▶ [PROBLEM] In the entries below, print exactly the lines from the first through the one with "COL = sc.collection", both included, and none of the pictures.

▶ [DATA LINES]
☆ ☆ ☆ ☆ ☆

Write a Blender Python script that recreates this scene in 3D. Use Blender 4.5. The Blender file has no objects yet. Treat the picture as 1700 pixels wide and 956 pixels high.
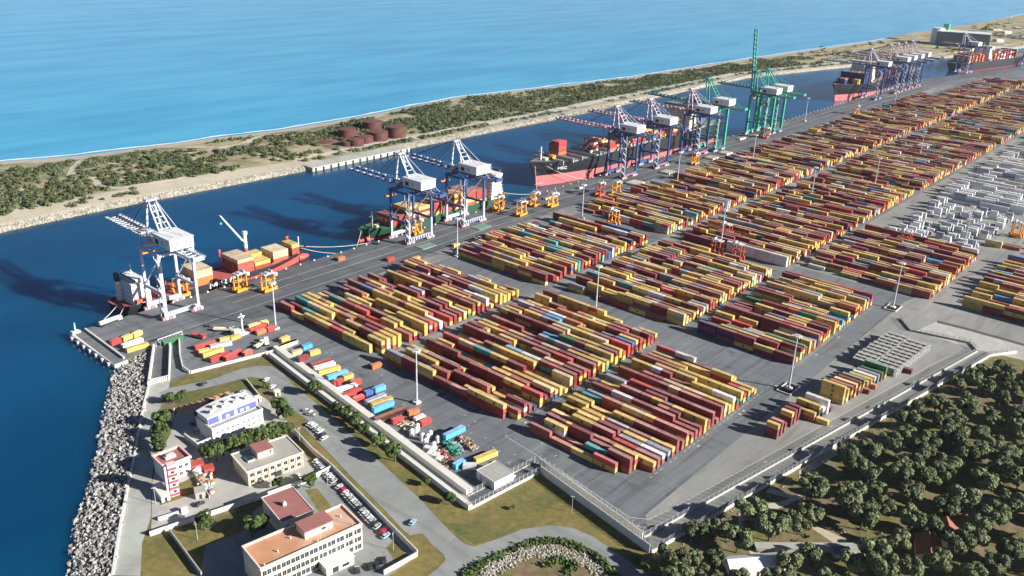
import bpy, math, random
from mathutils import Vector, Matrix
from mathutils.noise import noise as pnoise
R = math.radians
rnd = random.Random(7)
sc = bpy.context.scene
COL = sc.collection

# ------------------------------------------------------------------ camera (solved from the container grid of the yard)
F_PX, PITCH, ROLL, YAW, CAM_H = 1427.69, .391649, .0335535, .710279, 222.0
def _axes():
    f = (0, math.cos(PITCH), -math.sin(PITCH)); u = (0, math.sin(PITCH), math.cos(PITCH)); r = (1, 0, 0)
    c, s = math.cos(ROLL), math.sin(ROLL)
    ri = [c*a + s*b for a, b in zip(r, u)]; up = [-s*a + c*b for a, b in zip(r, u)]
    def w(v): return Vector((v[0]*math.sin(YAW) + v[1]*math.cos(YAW), -v[0]*math.cos(YAW) + v[1]*math.sin(YAW), v[2]))
    return w(ri), w(up), w(f)
AX_R, AX_U, AX_F = _axes()
camd = bpy.data.cameras.new("camera"); cam = bpy.data.objects.new("camera", camd); COL.objects.link(cam)
M = Matrix((AX_R, AX_U, -AX_F)).transposed().to_4x4(); M.translation = (0, 0, CAM_H); cam.matrix_world = M
camd.sensor_width = 36; camd.lens = 36*F_PX/1700; camd.clip_start = 5; camd.clip_end = 90000
sc.camera = cam
def P(px, py, z=0.0):
    "surveyed point of the photograph -> world point on the level z"
    d = (px-849)/F_PX*AX_R - (py-477)/F_PX*AX_U + AX_F
    t = (z-CAM_H)/d.z
    return Vector((d.x*t, d.y*t, z))
def PL(pts, z=0.0): return [P(x, y, z) for x, y in pts]
def crop(ox, oy, s, pts): return [(ox+a*s, oy+b*s) for a, b in pts]

# ------------------------------------------------------------------ world, sun, exposure
SUN_EL, SUN_X, SUN_Y = R(23.5), .37, -.929
w = bpy.data.worlds.new("World"); sc.world = w; w.use_nodes = True
nt = w.node_tree; nt.nodes.clear()
sky = nt.nodes.new("ShaderNodeTexSky"); sky.sky_type = 'NISHITA'; sky.sun_disc = False
sky.sun_elevation = SUN_EL; sky.sun_rotation = math.atan2(SUN_X, SUN_Y); sky.air_density = .45; sky.dust_density = .15; sky.ozone_density = 1.5
bg = nt.nodes.new("ShaderNodeBackground"); bg.inputs[1].default_value = .05
out = nt.nodes.new("ShaderNodeOutputWorld")
nt.links.new(sky.outputs[0], bg.inputs[0]); nt.links.new(bg.outputs[0], out.inputs[0])
sd = bpy.data.lights.new("sun", 'SUN'); sd.energy = 5.0; sd.angle = R(.5); sd.color = (1, .94, .85)
so = bpy.data.objects.new("sun", sd); COL.objects.link(so)
sdir = Vector((SUN_X*math.cos(SUN_EL), SUN_Y*math.cos(SUN_EL), math.sin(SUN_EL)))
so.rotation_euler = sdir.to_track_quat('Z', 'Y').to_euler(); so.location = (0, 0, 400)
vs = sc.view_settings; vs.view_transform = 'Standard'; vs.look = 'None'; vs.gamma = 1; vs.exposure = 1.2; vs.use_curve_mapping = False
sc.cycles.max_bounces = 6; sc.cycles.volume_bounces = 0

# ------------------------------------------------------------------ helpers
class MB:
    def __init__(s): s.v = []; s.f = []; s.m = []; s.c = []
    def poly(s, pts, mat, col=None):
        n = len(s.v); s.v += [tuple(p) for p in pts]; s.f.append(tuple(range(n, n+len(pts)))); s.m.append(mat); s.c.append(col)
    def hexa(s, p, mat, col=None, top=None, bottom=True, end=None):
        "p: 8 points, 0-3 bottom ring ccw, 4-7 top ring"
        n = len(s.v); s.v += [tuple(q) for q in p]
        fs = [(4, 5, 6, 7), (0, 1, 5, 4), (1, 2, 6, 5), (2, 3, 7, 6), (3, 0, 4, 7)] + ([(3, 2, 1, 0)] if bottom else [])
        for i, f in enumerate(fs):
            s.f.append(tuple(n+k for k in f)); s.m.append(mat)
            s.c.append(top if (i == 0 and top is not None) else (end if (end is not None and i in (1, 3)) else col))
    def box(s, x0, y0, z0, x1, y1, z1, mat, col=None, top=None, bottom=True, end=None):
        s.hexa([(x0, y0, z0), (x1, y0, z0), (x1, y1, z0), (x0, y1, z0), (x0, y0, z1), (x1, y0, z1), (x1, y1, z1), (x0, y1, z1)], mat, col, top, bottom, end)
    def beam(s, p, q, wd, ht, mat, col=None):
        p = Vector(p); q = Vector(q); d = (q-p).normalized()
        up = Vector((0, 0, 1)) if abs(d.z) < .97 else Vector((0, 1, 0))
        a = d.cross(up).normalized()*wd/2; b = a.cross(d).normalized()*ht/2
        s.hexa([p-a-b, p+a-b, p+a+b, p-a+b, q-a-b, q+a-b, q+a+b, q-a+b], mat, col)
    def cyl(s, p, q, r0, r1, n, mat, caps=True, topmat=None):
        p = Vector(p); q = Vector(q); d = (q-p).normalized()
        up = Vector((0, 0, 1)) if abs(d.z) < .97 else Vector((0, 1, 0))
        a = d.cross(up).normalized(); b = d.cross(a)
        k = len(s.v)
        for c, r in ((p, r0), (q, r1)):
            for i in range(n):
                t = 2*math.pi*i/n; s.v.append(tuple(c+a*r*math.cos(t)+b*r*math.sin(t)))
        for i in range(n):
            j = (i+1) % n; s.f.append((k+i, k+n+i, k+n+j, k+j)); s.m.append(mat); s.c.append(None)
        if caps:
            s.f.append(tuple(k+n+i for i in range(n))[::-1]); s.m.append(topmat or mat); s.c.append(None)
            s.f.append(tuple(k+i for i in range(n))); s.m.append(mat); s.c.append(None)
    def prism(s, poly, z0, z1, mat, top=None):
        n = len(poly); k = len(s.v)
        s.v += [(p[0], p[1], z0) for p in poly] + [(p[0], p[1], z1) for p in poly]
        for i in range(n):
            j = (i+1) % n; s.f.append((k+i, k+j, k+n+j, k+n+i)); s.m.append(mat); s.c.append(None)
        s.f.append(tuple(k+n+i for i in range(n))); s.m.append(top or mat); s.c.append(None)
    def build(s, name, parent=None, loc=(0, 0, 0), rz=0.0, smooth=False):
        me = bpy.data.meshes.new(name); me.from_pydata(s.v, [], s.f)
        mats = []
        for m in s.m:
            if m not in mats: mats.append(m)
        for m in mats: me.materials.append(m)
        idx = {m: i for i, m in enumerate(mats)}
        me.polygons.foreach_set("material_index", [idx[m] for m in s.m])
        if any(c is not None for c in s.c):
            at = me.color_attributes.new("Col", 'FLOAT_COLOR', 'CORNER'); buf = []
            for f, c in zip(s.f, s.c):
                c = c or (.5, .5, .5); buf += [c[0], c[1], c[2], 1.0]*len(f)
            at.data.foreach_set("color", buf)
        if smooth: me.polygons.foreach_set("use_smooth", [True]*len(me.polygons))
        me.update()
        o = bpy.data.objects.new(name, me); COL.objects.link(o); o.location = loc; o.rotation_euler = (0, 0, rz)
        if parent: o.parent = parent
        return o
def tag(o, label=None, cat=None, group=None, kind=None):
    if label: o["label"] = label
    if cat: o["category"] = cat
    if group: o["group"] = group
    if kind: o["kind"] = kind
    return o
def empty(name, label, cat, loc=(0, 0, 0), rz=0.0, group=None):
    o = bpy.data.objects.new(name, None); COL.objects.link(o); o.location = loc; o.rotation_euler = (0, 0, rz); o.empty_display_size = .5
    return tag(o, label, cat, group)
KIDS = {}
def copy_tree(o, parent=None):
    c = o.copy(); COL.objects.link(c)
    if parent: c.parent = parent
    for ch in list(o.children): copy_tree(ch, c)
    return c
def clone(src, label, loc, rz=0.0, group=None, scale=None):
    c = copy_tree(src); c.location = loc; c.rotation_euler = (0, 0, rz); c["label"] = label
    if group: c["group"] = group
    if scale: c.scale = scale
    return c

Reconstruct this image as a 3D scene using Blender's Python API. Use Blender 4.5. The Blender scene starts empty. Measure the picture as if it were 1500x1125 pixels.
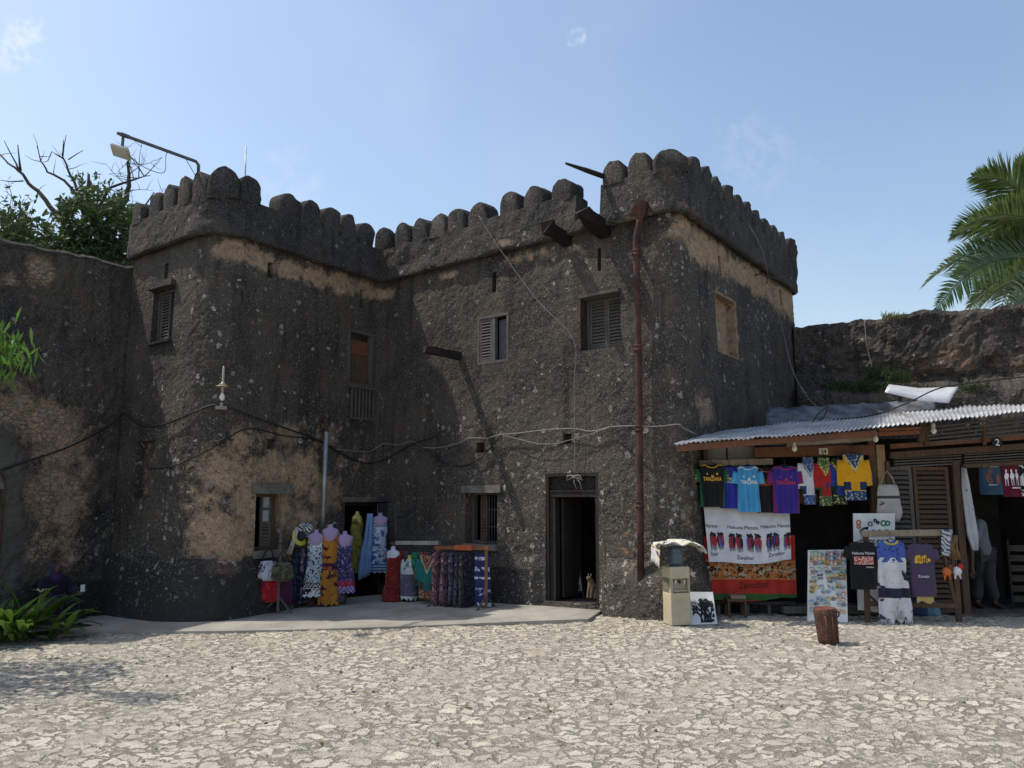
import bpy, bmesh, math, random
import numpy as np
from mathutils import Vector as V, Matrix, noise
random.seed(7)
SC = bpy.context.scene
R = math.radians
# ---------------------------------------------------------------- camera, sky, sun, exposure
FPX, CXP, CYP, CAMH, PITCH = 1150.0, 750.0, 562.5, 2.0, math.atan(162.5/1150)
cd = bpy.data.cameras.new('camera'); cam = bpy.data.objects.new('camera', cd)
SC.collection.objects.link(cam); SC.camera = cam
cd.sensor_width = 36; cd.lens = 36*FPX/1500; cd.clip_end = 800
cam.location = (0, 0, CAMH); cam.rotation_euler = (math.pi/2+PITCH, 0, 0)
SUND = V((1.0, -0.17, -1.75)).normalized()
world = bpy.data.worlds.new('World'); SC.world = world; world.use_nodes = True
wn = world.node_tree.nodes; wl = world.node_tree.links
bg = wn['Background']; bg.inputs[1].default_value = 0.15
sky = wn.new('ShaderNodeTexSky'); sky.sky_type = 'NISHITA'; sky.sun_disc = False
sky.sun_elevation = math.asin(-SUND.z); sky.sun_rotation = math.atan2(-SUND.x, -SUND.y) % (2*math.pi)
sky.air_density = 1.25; sky.dust_density = 1.9; sky.ozone_density = 0.9
CLOUDS = []   # filled below: faint cirrus wisps, placed by direction in the sky
sl = bpy.data.lights.new('sun', 'SUN'); sun = bpy.data.objects.new('sun', sl); SC.collection.objects.link(sun)
sl.energy = 3.2; sl.angle = R(0.53); sl.color = (1, 0.94, 0.83)
sun.rotation_euler = SUND.to_track_quat('-Z', 'Y').to_euler(); sun.location = (-20, 2, 35)
SC.view_settings.view_transform = 'Standard'; SC.view_settings.look = 'None'
SC.view_settings.exposure = 0.30; SC.view_settings.gamma = 1.0
# ---------------------------------------------------------------- picture geometry: rays of the calibrated camera
_f = V((0, math.cos(PITCH), math.sin(PITCH))); _u = V((0, -math.sin(PITCH), math.cos(PITCH)))
EYE = V((0, 0, CAMH))
def ray(px, py): return _f + V((1, 0, 0))*((px-CXP)/FPX) + _u*((CYP-py)/FPX)
def atz(px, py, z=0.0):
    d = ray(px, py); return EYE + d*((z-CAMH)/d.z)
def gz(x, y):   # the court rises gently towards the door and the stalls
    k = min(1.0, max(0.0, (y-6.0)/5.0)); k = k*k*(3-2*k)
    return k*min(0.14, max(-0.16, 0.034*(x+2.0)))
def atg(px, py, up=0.0):   # point of the court under a picture point
    z = 0.0
    for _ in range(12): p = atz(px, py, z); z = gz(p.x, p.y)+up
    return p
def aty(px, py, Y):
    d = ray(px, py); return EYE + d*(Y/d.y)
def wnode(ty, **kw):
    nd = wn.new('ShaderNode'+ty)
    for k, v in kw.items(): setattr(nd, k, v)
    return nd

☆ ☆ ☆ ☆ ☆

▶ [WRITTEN ANSWER]
Write a Blender Python script that recreates this scene in 3D. Use Blender 4.5. The Blender file has no objects yet. Treat the picture as 1700 pixels wide and 956 pixels high.
import bpy, math, random
from mathutils import Vector, Matrix
from mathutils.noise import noise as pnoise
R = math.radians
rnd = random.Random(7)
sc = bpy.context.scene
COL = sc.collection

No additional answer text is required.